SK Mendiknas juga dinilai telah bertentangan dengan substansi Keputusan Presiden No. 80 Tahun 1998 tentang pemberian amnesti dan/atau abolisi (antara lain kepada Sri Bintang Pamungkas). Disamping itu, bertentangan dengan keputusan PT TUN Jakarta Agustus 1998 yang menyatakan batal SK pemecatan Sri Bintang sebagai PNS. "Putusan PT-TUN itu sudah mempunyai kekuatan hukum tetap," ujar Taufik Bastari, kuasa hukum Sri Bintang.

 

Meskipun Bintang mendapatkan amnesti, SK pemecatan Bintang yang dikeluarkan semasa Mendikbud Wardiman Djojonegoro itu sudah dinyatakan pengadilan tidak sah.
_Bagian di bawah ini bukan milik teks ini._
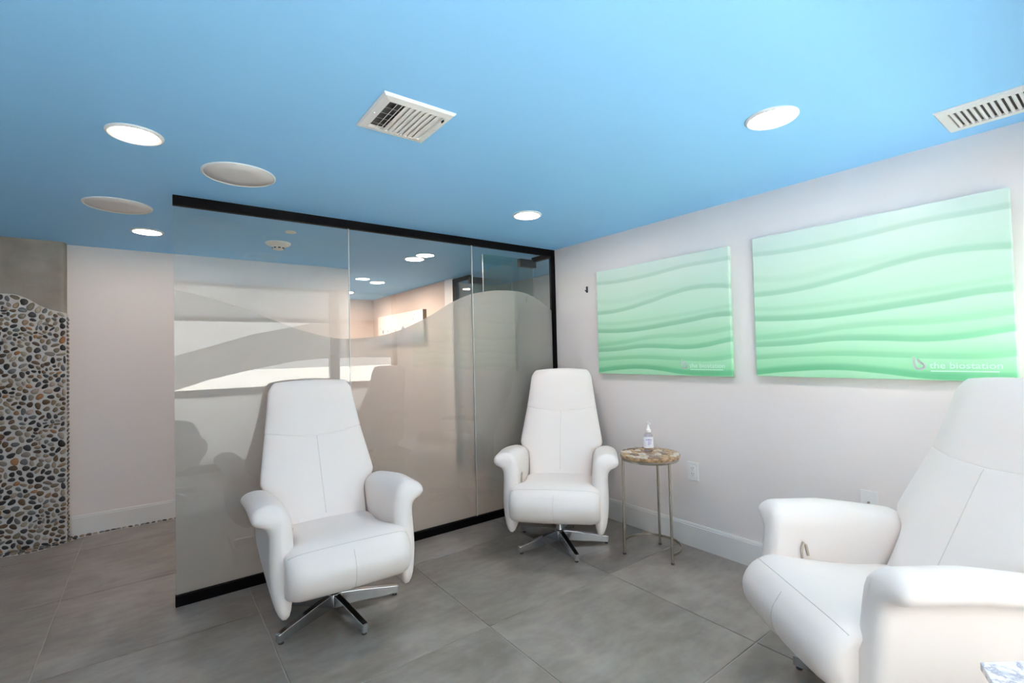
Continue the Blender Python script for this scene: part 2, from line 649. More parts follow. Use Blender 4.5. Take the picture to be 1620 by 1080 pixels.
def pebble_mesh(seed):
    r = np.random.default_rng(seed)
    n = 10
    rad = 1 + 0.13 * np.sin(np.arange(n) * 2 * PI / n * 2 + r.uniform(0, 6)) + 0.08 * np.sin(np.arange(n) * 2 * PI / n * 3 + r.uniform(0, 6))
    rad /= rad.mean()
    rings = []
    for s, d in ((0.80, 0.2), (1.0, -0.1), (0.86, -0.62), (0.5, -0.92)):
        rings.append([(rad[i] * s * math.cos(2 * PI * i / n), d, rad[i] * s * math.sin(2 * PI * i / n)) for i in range(n)])
    v = [p for q in rings for p in q] + [(0, -1.0, 0)]
    f = []
    for k in range(3):
        for i in range(n):
            j = (i + 1) % n
            f.append((k * n + i, k * n + j, (k + 1) * n + j, (k + 1) * n + i))
    f += [(3 * n + i, 3 * n + (i + 1) % n, 4 * n) for i in range(n)]
    return v, f


PEB_SHAPES = [pebble_mesh(s) for s in range(10)]


def lloyd(pts, inside_pts, it=6):
    for _ in range(it):
        d = ((inside_pts[:, None, :] - pts[None, :, :]) ** 2).sum(2)
        idx = d.argmin(1)
        for k in range(len(pts)):
            s = inside_pts[idx == k]
            if len(s):
                pts[k] = s.mean(0)
    d = ((inside_pts[:, None, :] - pts[None, :, :]) ** 2).sum(2)
    return pts, d.argmin(1)


def pebble_cells(x0, x1, topf, count, seed):
    r = np.random.default_rng(seed)
    S = r.uniform([x0, 0.0], [x1, 1.9], (count * 45, 2))
    S = S[S[:, 1] < topf(S[:, 0]) - 0.004]
    pts = S[r.choice(len(S), count, replace=False)].copy()
    pts, idx = lloyd(pts, S, 3)
    out = []
    for k in range(count):
        s = S[idx == k]
        if len(s) < 8:
            continue
        c = s.mean(0)
        w, v = np.linalg.eigh(np.cov((s - c).T))
        out.append((c, math.sqrt(w[1]), math.sqrt(w[0]), math.atan2(v[1, 1], v[0, 1])))
    return out


peb_data = {}


def put_pebble(mb_or_none, c, a, b, ang, depth, y=0.001, rnd=None):
    shp = int(rnd.integers(0, 10))
    return shp


rp = np.random.default_rng(5)
cells = pebble_cells(-0.362, -0.004, mosaic_top, 430, 3)
cells.sort(key=lambda q: -q[1] * q[2])
peb_me = []
for v, f in PEB_SHAPES:
    me_ = mesh('pebble', v, f)
    me_.polygons.foreach_set('use_smooth', [True] * len(me_.polygons))
    me_.materials.append(PEB_MATS[0])
    peb_me.append(me_)
small = MB()
small_mat = []


def add_to(mb, mats, shp, c, a, b, ang, d, y0):
    v, f = PEB_SHAPES[shp]
    ca, sa = math.cos(ang), math.sin(ang)
    vv = [(c[0] + ca * x * a - sa * z * b, y0 + yy * d, c[1] + sa * x * a + ca * z * b) for x, yy, z in v]
    mb.add(vv, f)
    mats += [int(rp.choice(len(PEB_MATS), p=PEB_W))] * len(f)


for k, (c, s1, s2, ang) in enumerate(cells):
    a, b = s1 * 1.66 * rp.uniform(0.88, 1.06), s2 * 1.62 * rp.uniform(0.80, 1.02)
    shp = int(rp.integers(0, 10))
    d = rp.uniform(0.006, 0.010)
    if k < 300:
        o = bpy.data.objects.new('pebble', peb_me[shp])
        COL.objects.link(o)
        o.parent = col
        o.location = (c[0], 0.001, c[1])
        o.rotation_euler = (0, -ang, 0)
        o.scale = (a, d, b)
        o.material_slots[0].link = 'OBJECT'
        o.material_slots[0].material = PEB_MATS[int(rp.choice(len(PEB_MATS), p=PEB_W))]
    else:
        add_to(small, small_mat, shp, c, a, b, ang, d, 0.001)
# the part of the cladding that lies beyond the left edge of the view, and the narrow return
for (c, s1, s2, ang) in pebble_cells(-0.94, -0.368, mosaic_top, 560, 4):
    add_to(small, small_mat, int(rp.integers(0, 10)), c, s1 * 1.6, s2 * 1.48, ang, 0.008, 0.001)


def build_stuff(name, mb, mats, parent):
    me_ = mesh(name, mb.v, mb.f)
    for q in PEB_MATS:
        me_.materials.append(q)
    me_.polygons.foreach_set('material_index', mats)
    me_.polygons.foreach_set('use_smooth', [True] * len(me_.polygons))
    o = link(name, me_, parent)
    return tag(o, None, None, None, 'stuff')


# return side of the cladding (normal +x): small half pebbles
side = MB()
for z in np.arange(0.02, 1.69, 0.031):
    for yy in (0.024, 0.057, 0.090):
        v, f = PEB_SHAPES[int(rp.integers(0, 10))]
        a, b = rp.uniform(0.011, 0.016), rp.uniform(0.009, 0.012)
        y0, z0 = yy + rp.uniform(-0.004, 0.004), z + rp.uniform(-0.004, 0.004)
        small.add([(-0.0005 - p_y * 0.007, y0 + px * a, z0 + pz * b) for px, p_y, pz in v], f)
        small_mat += [int(rp.choice(len(PEB_MATS), p=PEB_W))] * len(f)
build_stuff('pebble_fill', small, small_mat, col)

# pebble border lying on the floor along column and wall
border = tag(empty('trim_pebble_border', (0, 4.9, 0)), 'wavy border of river pebbles where the floor meets the wall', None, None, 'structure')
bl = [(-1.46, 4.86), (-1.1, 4.84), (-0.85, 4.80), (-0.70, 4.762), (-0.60, 4.80), (-0.517, 4.865), (-0.44, 4.925), (-0.25, 4.952), (0.14, 4.945), (0.6, 4.955), (1.6, 4.955)]
blx, bly = zip(*bl)


def back_line(x):
    return CY if x < CX1 else YW - 0.014


mb = MB()
xs = np.linspace(-1.45, 1.6, 120)
v = [(x, np.interp(x, blx, bly) - 4.9, 0.0005) for x in xs] + [(x, back_line(x) - 4.9, 0.0005) for x in xs]
v += [(x, np.interp(x, blx, bly) - 4.9, 0.004) for x in xs] + [(x, back_line(x) - 4.9, 0.004) for x in xs]
n = len(xs)
f = [(2 * n + i, 2 * n + i + 1, 3 * n + i + 1, 3 * n + i) for i in range(n - 1)] + [(i, i + 1, 2 * n + i + 1, 2 * n + i) for i in range(n - 1)]
mb.add(v, f)
mb.build('grout_strip', M['mosaic_grout'], border)
mb = MB()
mm = []
x = -1.44
while x < 1.58:
    y0, y1 = np.interp(x, blx, bly), back_line(x)
    wdt = y1 - y0
    k = max(1, int(round(wdt / 0.026)))
    for q in range(k):
        v, f = PEB_SHAPES[int(rp.integers(0, 10))]
        a, b = rp.uniform(0.014, 0.020), min(0.012, wdt / k * 0.52) * rp.uniform(0.85, 1.05)
        cy = y0 + wdt * (q + 0.5) / k
        an = rp.uniform(-0.5, 0.5)
        ca, sa = math.cos(an), math.sin(an)
        mb.add([(x + ca * px * a - sa * pz * b, cy - 4.9 + sa * px * a + ca * pz * b, 0.003 - p_y * 0.010) for px, p_y, pz in v], f)
        mm += [int(rp.choice(len(PEB_MATS), p=PEB_W))] * len(f)
    x += rp.uniform(0.030, 0.040)
build_stuff('border_pebbles', mb, mm, border)

# ================================================================== GLASS PARTITION
part = tag(empty('glass_partition', (0.095, YG, 0)), 'tall glass partition in black rails with frosted wave film', 'glass partition')
part.location = (0, YG, 0)
MB().box(0.092, XR + 0.02, -0.018, 0.018, HC - 0.055, HC).build('top_rail', M['black'], part, bevel=0.002)
MB().box(0.092, XR - 0.03, -0.018, 0.018, 0.0, 0.058).build('bottom_rail', M['black'], part, bevel=0.002)
MB().box(XR - 0.028, XR + 0.02, -0.02, 0.03, 0.0, HC - 0.055).build('jamb', M['black'], part, bevel=0.002)
WAVE = [(0.0, 1.74), (0.25, 1.69), (0.5, 1.60), (0.75, 1.50), (0.95, 1.450), (1.05, 1.445), (1.26, 1.463), (1.448, 1.518), (1.651, 1.614), (1.759, 1.679),
        (1.87, 1.742), (2.03, 1.805), (2.23, 1.842), (2.4, 1.852), (2.559, 1.845), (2.70, 1.80), (2.844, 1.714), (2.95, 1.65)]
wvx, wvz = zip(*WAVE)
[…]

Itu berarti hak-hak Sri Bintang selaku PNS sejak awal ia dijerat tindak pidana subversi harus dikembalikan, termasuk gaji dan kenaikan pangkat.

 

Atas keputusan tersebut, kuasa hukum Mendiknas Irianto Nainggolan menyatakan pikir-pikir.

 

Hak sejak 1992

 

Pada bagian lain putusannya, majelis memerintahkan agar tergugat menerbitkan SK baru terhitung sejak 1 Mei 1997 disertai segal hak-haknya selaku PNS. Menariknya, majelis memasukkan hak-hak Bintang berupa kenaikan pangkat sejak 1992. Sejak tahun itu, praktis Bintang memang belum pernah menerima kenaikan pangkat lantaran didakwa melakukan tindak pidana subversi.

 

Gajinya selaku pengajar di Fakultas Teknik UI pun kemudian distop. Bintang baru tahu belakangan bahwa rapel gajinya sejak Juni 1998 hingga September 2002 sudah dibayarkan setelah jumlah saldo rekeningnya di BNI bertambah. "Saya mendengar dari IPU bahwa gaji saya sudah dibayarkan terhitung 1 Juni 1998," tulis Bintang dalam pernyataan persnya.

 

Bintang dijerat perkara subversi karena diduga ikut mendemo Presiden Soeharto sewaktu berkunjung ke Jerman. Pada April 1997, putusan kasasi atas kasus ini turun, menyatakan Bintang bersalah dan menjatuhkan hukuman 2 tahun 10 bulan penjara. Ia masuk penjara LP Cipinang sejak 5 Mei 1997. Seminggu kemudian, turun SK mendikbud Wardiman Djojonegoro yang memberhentikan Bintang secara tidak hormat selaku PNS.